State appeals court won’t allow free-speech plea for cop-cursing defendant

Friday, September 17, 1999

A man convicted of disorderly conduct for yelling profanities at police officers has no First Amendment defense, a Minnesota appeals court has ruled.

Nathan Webb Clay was arrested in May 1998 after he called a Winona police officer responding to a report of a fight a “white racist motherf—-r.” Clay then told that officer and a second officer, whom he also accused of racism, he hoped their mothers would die.

A state district court convicted Clay later that year, finding that his words were egregious enough to violate the disorderly conduct statute.

On appeal, Clay argued that his conviction violated his First Amendment free-speech rights. However, the Court of Appeals of Minnesota ruled on Sept. 14 that Clay’s speech amounted to fighting words, a category of speech not protected by the First Amendment.

(In its 1942 decision Chaplinsky v. New Hampshire the U.S. Supreme Court first ruled that fighting words are not protected by the First Amendment. The court defined these as words “which by their very utterance inflict injury or tend to incite an immediate breach of the peace.”)

The state appeals court ruled that in order to be convicted of disorderly conduct, the defendant must utter personal insults that are “inherently likely to provoke retaliatory violence.”

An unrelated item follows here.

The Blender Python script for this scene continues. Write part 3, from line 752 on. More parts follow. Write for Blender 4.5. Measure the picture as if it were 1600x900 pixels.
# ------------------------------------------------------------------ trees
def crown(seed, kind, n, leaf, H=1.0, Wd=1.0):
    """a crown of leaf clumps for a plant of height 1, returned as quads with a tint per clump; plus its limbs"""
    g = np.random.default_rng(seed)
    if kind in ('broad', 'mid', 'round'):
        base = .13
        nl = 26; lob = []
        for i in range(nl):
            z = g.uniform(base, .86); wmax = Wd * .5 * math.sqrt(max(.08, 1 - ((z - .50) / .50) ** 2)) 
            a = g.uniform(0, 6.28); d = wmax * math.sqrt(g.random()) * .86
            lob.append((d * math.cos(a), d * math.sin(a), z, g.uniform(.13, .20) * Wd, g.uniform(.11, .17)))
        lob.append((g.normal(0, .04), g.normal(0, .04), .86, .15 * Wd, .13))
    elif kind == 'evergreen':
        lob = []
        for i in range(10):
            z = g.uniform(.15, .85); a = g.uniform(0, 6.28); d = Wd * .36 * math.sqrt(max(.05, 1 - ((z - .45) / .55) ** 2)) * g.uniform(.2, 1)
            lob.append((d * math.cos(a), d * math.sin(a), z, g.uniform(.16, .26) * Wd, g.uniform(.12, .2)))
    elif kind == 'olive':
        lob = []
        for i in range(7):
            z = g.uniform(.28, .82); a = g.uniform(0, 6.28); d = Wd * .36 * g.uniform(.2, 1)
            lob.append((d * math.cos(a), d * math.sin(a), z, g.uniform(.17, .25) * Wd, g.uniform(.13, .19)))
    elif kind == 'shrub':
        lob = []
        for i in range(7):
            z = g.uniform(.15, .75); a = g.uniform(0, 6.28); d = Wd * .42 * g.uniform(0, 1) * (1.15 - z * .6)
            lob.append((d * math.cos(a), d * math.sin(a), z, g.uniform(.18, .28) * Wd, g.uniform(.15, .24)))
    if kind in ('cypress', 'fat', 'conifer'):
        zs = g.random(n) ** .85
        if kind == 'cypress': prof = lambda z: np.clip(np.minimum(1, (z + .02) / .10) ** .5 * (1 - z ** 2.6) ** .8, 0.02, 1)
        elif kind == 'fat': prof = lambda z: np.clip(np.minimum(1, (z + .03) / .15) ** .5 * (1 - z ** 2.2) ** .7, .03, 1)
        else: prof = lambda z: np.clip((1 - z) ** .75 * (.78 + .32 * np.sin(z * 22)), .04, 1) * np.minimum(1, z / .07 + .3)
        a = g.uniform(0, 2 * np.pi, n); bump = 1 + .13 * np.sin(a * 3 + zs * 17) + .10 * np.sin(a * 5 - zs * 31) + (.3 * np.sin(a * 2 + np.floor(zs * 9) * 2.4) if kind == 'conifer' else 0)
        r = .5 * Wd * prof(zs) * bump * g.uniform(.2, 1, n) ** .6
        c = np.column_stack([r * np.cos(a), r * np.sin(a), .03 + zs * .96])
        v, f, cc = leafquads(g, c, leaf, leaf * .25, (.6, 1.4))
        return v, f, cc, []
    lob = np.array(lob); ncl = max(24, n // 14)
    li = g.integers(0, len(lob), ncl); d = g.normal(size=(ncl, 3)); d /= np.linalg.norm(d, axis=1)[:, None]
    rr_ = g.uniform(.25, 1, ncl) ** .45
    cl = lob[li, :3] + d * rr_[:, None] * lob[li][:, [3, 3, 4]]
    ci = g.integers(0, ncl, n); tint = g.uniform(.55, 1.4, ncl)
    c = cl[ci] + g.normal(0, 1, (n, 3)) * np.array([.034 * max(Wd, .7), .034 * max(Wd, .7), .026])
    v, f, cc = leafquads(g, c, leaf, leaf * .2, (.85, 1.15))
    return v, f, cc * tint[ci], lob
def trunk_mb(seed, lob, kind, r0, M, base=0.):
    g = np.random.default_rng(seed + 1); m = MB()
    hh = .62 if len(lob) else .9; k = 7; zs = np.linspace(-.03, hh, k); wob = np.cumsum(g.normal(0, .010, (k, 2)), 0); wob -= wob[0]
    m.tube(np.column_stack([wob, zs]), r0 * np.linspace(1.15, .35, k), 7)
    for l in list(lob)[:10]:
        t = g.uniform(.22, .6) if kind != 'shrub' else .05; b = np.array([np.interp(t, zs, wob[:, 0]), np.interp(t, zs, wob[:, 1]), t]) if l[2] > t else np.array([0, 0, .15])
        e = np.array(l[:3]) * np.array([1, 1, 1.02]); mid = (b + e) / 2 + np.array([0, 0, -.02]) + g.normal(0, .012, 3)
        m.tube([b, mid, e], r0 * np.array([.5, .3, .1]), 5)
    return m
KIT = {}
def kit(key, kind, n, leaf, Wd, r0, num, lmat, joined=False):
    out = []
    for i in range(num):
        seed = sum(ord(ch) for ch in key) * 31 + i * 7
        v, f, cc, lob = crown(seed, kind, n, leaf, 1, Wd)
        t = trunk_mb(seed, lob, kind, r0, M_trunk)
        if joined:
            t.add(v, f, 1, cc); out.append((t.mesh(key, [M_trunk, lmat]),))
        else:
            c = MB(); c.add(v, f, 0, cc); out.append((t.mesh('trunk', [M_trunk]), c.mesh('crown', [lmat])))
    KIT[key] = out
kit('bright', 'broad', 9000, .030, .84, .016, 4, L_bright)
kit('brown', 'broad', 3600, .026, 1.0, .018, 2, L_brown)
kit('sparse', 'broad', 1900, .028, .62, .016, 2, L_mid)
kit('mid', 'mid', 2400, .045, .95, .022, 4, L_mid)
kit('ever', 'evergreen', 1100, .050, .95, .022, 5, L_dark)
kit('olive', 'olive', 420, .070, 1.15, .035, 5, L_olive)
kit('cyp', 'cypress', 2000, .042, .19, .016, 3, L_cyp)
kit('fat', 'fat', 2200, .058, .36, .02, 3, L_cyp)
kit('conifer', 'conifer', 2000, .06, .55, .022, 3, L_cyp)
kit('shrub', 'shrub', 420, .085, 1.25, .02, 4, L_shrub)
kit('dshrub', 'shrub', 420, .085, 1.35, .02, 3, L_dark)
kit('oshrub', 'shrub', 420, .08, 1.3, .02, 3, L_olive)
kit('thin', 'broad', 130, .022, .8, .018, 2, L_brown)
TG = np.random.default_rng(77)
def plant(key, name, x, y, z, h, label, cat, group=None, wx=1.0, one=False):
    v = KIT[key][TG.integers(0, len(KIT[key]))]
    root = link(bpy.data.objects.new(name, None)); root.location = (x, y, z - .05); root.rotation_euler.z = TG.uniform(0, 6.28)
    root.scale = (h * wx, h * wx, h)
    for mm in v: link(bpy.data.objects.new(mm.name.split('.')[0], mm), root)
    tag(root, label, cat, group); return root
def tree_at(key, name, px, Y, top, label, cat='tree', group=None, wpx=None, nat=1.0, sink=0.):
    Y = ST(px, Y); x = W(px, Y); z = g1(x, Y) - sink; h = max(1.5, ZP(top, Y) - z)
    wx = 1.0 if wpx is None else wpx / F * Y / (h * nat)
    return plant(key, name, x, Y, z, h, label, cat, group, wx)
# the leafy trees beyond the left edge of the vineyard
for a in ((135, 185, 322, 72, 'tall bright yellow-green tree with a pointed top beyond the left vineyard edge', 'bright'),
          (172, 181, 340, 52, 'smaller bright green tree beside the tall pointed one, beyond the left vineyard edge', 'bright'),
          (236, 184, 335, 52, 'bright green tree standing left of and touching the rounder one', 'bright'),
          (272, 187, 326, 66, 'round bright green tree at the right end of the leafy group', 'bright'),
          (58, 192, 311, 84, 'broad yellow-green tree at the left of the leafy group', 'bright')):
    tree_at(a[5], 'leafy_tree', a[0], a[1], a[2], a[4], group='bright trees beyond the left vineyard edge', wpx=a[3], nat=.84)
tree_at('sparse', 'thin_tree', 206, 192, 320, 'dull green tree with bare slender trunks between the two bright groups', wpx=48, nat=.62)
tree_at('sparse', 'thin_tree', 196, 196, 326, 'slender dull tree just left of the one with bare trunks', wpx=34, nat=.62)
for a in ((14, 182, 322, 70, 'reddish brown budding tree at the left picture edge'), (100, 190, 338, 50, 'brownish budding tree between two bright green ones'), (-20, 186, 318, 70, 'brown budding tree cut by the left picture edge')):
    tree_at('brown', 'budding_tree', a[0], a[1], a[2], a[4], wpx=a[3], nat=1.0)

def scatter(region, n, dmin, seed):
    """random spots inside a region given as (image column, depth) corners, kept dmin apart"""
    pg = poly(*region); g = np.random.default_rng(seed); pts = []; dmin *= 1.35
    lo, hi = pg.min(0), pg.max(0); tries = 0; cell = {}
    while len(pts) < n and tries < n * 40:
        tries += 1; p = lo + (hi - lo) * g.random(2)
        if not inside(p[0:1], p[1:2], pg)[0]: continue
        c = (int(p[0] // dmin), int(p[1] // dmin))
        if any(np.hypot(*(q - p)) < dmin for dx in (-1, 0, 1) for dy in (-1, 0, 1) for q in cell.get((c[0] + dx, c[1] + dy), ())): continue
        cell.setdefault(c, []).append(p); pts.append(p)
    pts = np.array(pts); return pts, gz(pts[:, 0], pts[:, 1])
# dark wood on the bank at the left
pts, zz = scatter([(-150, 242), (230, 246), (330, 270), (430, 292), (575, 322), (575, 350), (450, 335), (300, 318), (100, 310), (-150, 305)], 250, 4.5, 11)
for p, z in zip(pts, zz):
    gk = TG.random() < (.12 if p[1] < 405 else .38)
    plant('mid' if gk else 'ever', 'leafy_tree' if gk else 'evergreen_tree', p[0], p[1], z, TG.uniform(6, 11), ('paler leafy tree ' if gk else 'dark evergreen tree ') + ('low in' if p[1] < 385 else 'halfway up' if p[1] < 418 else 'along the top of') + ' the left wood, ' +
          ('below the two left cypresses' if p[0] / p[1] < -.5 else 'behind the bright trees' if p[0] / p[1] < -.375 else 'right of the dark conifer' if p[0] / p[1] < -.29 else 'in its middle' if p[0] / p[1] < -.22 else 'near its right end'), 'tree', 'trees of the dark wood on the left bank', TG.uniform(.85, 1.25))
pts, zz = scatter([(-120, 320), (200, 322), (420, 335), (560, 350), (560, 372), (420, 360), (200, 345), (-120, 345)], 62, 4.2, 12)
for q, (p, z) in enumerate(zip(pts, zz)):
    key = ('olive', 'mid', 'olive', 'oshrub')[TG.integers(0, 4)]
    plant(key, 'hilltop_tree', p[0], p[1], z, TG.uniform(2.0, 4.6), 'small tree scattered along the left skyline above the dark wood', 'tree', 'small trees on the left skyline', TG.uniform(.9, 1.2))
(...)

Clay argued that, because the police officers did not respond to his comments with violence, that his speech could not have been fighting words.

However, the appeals court in State v. Clay rejected that argument, writing that “the focus is properly on the nature of the words and the circumstances in which they were spoken rather than on the actual response.”

“The actual response of the addressee or object of the words is relevant, but not determinative, of the issue of whether the utterances meet the fighting words test,” the court wrote.

The appeals court concluded: “Finally, appellant’s [Clay's] language was directed at the officers and was not merely the expression of a controversial opinion; while calling the officers ‘racist white motherf—–s’ may be protected, wishing death upon an officer’s mother is not.”